(1.) THE only question that falls for consideration and decision in this tax revision case is whether a particular direction issued by the Board of Revenue is a clarification given by it on a question referred to it within the meaning of section 14 (6) of the Andhra Pradesh General Sales Tax Act. For the assessment year 1966-67, the assessment was made on 17th November, 1970. The Appellate Assistant Commissioner, in appeal by the assessee, set aside the assessment and remanded the matter by his order dated 18th July, 1972. After remand, the assessing authority made assessment on 16th May, 1973.
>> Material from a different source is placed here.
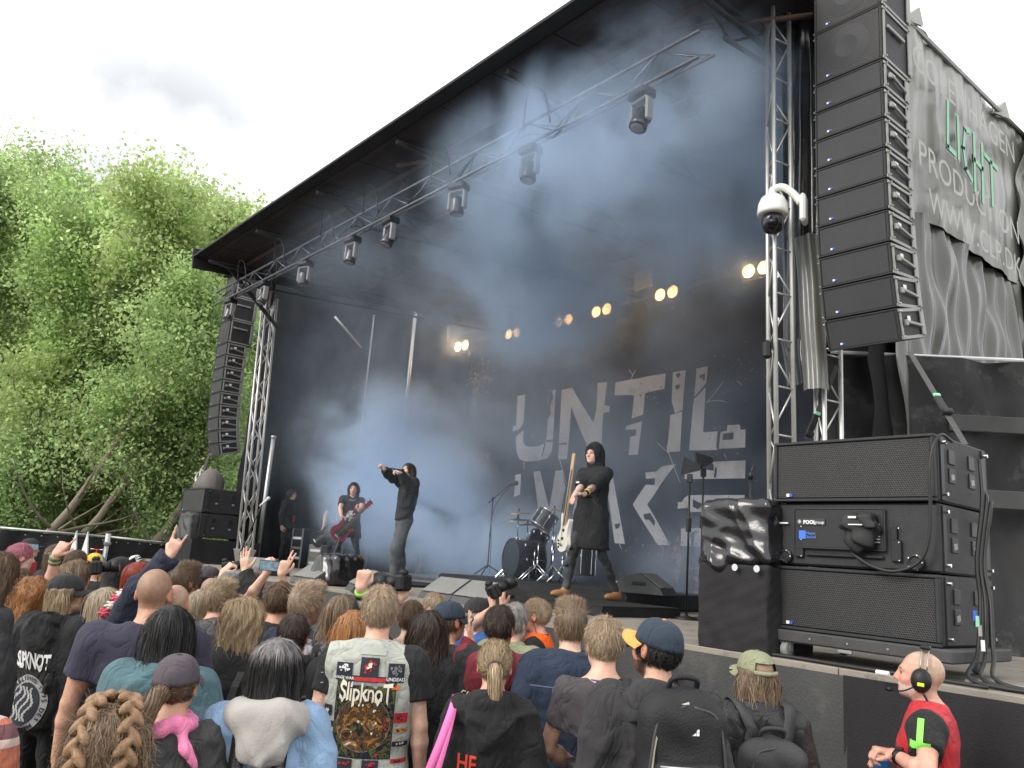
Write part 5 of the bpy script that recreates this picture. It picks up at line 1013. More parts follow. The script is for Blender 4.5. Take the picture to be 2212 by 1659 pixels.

(2.) IT is now seen that this latter assessment was made six years, one month and fifteen days after the closure of the assessment year 1966-67 on 31st March, 1967. According to the requirements of law, this assessment must be completed within four years. However, the period taken for disposal of the appeal must be excluded. That is to say, the time, which elapsed between 17th November, 1970, and 18th July, 1972, which is the date of the appellate order, must be excluded, i. e. , only one year, eight months and one day. Even if that period is excluded, still, the period is over four years by five months and fourteen days. In order to get over this difficulty, the department relied on a reference to the Board of Revenue made by the Deputy Commissioner and the direction given by the Board on that representation on 17th January, 1970. The assessment is in regard to jaggery. This Court rendered a decision in Irri Veera Raju v. Commercial Tax Officer ([1967] 20 S. T. C. 501) dealing with section 11 of the Act. According to that decision, some reliefs were to be given to the dealers in jaggery. The A. P. Legislature was contemplating an amendment. Therefore, the Deputy Commissioner of Commercial Taxes addressed a communication to the Board of Revenue saying that the legislature was contemplating an amendment, but, if, in the meanwhile, all these assessments are completed, the aforesaid decision of the High Court will have to be followed under which reliefs will have to be given to all the dealers. He was afraid that he would be flooded with appeals by the department. After the legislature amended section 11 in the light of the High Court's decision, he felt incapable or unable to deal with so many appeals that might arise and, therefore, sough an opinion of the Board of Revenue. The Board then gave a direction, which reads :
(3.) THE Tribunal held that the order issued by the Board of Revenue on 17th January, 1970, and which it rescinded on 5th August, 1970, is not a clarification within the meaning of section 14 (6) of the Act and does not, therefore, save the limitation of this particular assessment. We are in complete accord with this view. What the Board of Revenue gave was only an administrative direction. No clarification was sought and, in fact, could be sought from the Board of Revenue. The legal position was settle by the decision of the High Court. All the relevant cases will have to be decided in the light of that decision. There was no ambiguity or difficulty felt by the assessing authority. It may be that the legislature was contemplating to amend the said section of the Act in the light of the High Court's decision. What all the Deputy Commissioner wanted was to stop disposal of all these cases until the State Legislature amended the Act. He requested the Revenue Board only to direct stopping of assessments in all such cases. By no stretch of imagination could it be said a clarification issued by the Board of Revenue on any question referred to it. It has no more status than an administrative instruction to stop consideration of all these cases until the legislature amended the material provisions. Therefore, agreeing with the conclusion of the Tribunal, we dismiss this tax revision case with costs. Advocate's fee Rs. 200. Petition dismissed.